The Court should so hold and expressly overrule Hi–Plains. The statute does not limit the carrier to the first money paid to or recovered by an employee. The pertinent part of Section 6a, supra, reads:

“If compensation be claimed under this law by the injured employé or his legal beneficiaries, then the association shall be subrogated to the rights of the injured employé in so far as may be necessary and may enforce in the name of the injured employé or of his legal beneficiaries or in its own name and for the joint use and benefit of said employé or beneficiaries and the association the liability of said other person, and in case the association recovers a sum greater than that paid or assumed by the association to the employé or his legal beneficiaries, together with a reasonable cost of enforcing such liability, which shall be determined by the court trying the case, then out of the sum so recovered the association shall reimburse itself and pay said cost and the excess so recovered shall be paid to the injured employé or his beneficiaries.
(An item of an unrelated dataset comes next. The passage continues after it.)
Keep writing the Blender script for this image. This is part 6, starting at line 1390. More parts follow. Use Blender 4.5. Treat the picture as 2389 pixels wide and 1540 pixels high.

The association shall not have the right to adjust or compromise such liability against such third person without notice to the injured employé or his beneficiaries and the approval of the board, upon a hearing thereof.”

The applicable portions of Federal Royalty Co. v. State, 128 Tex. 324, 98 S.W.2d 993 (1936).

Footnotes

1

Here Franks will retain the proceeds of the settlement and Capitol will, in effect, pay a like amount to Great American in addition to the damages, but this results from the contract of indemnity which capitol made with Franks.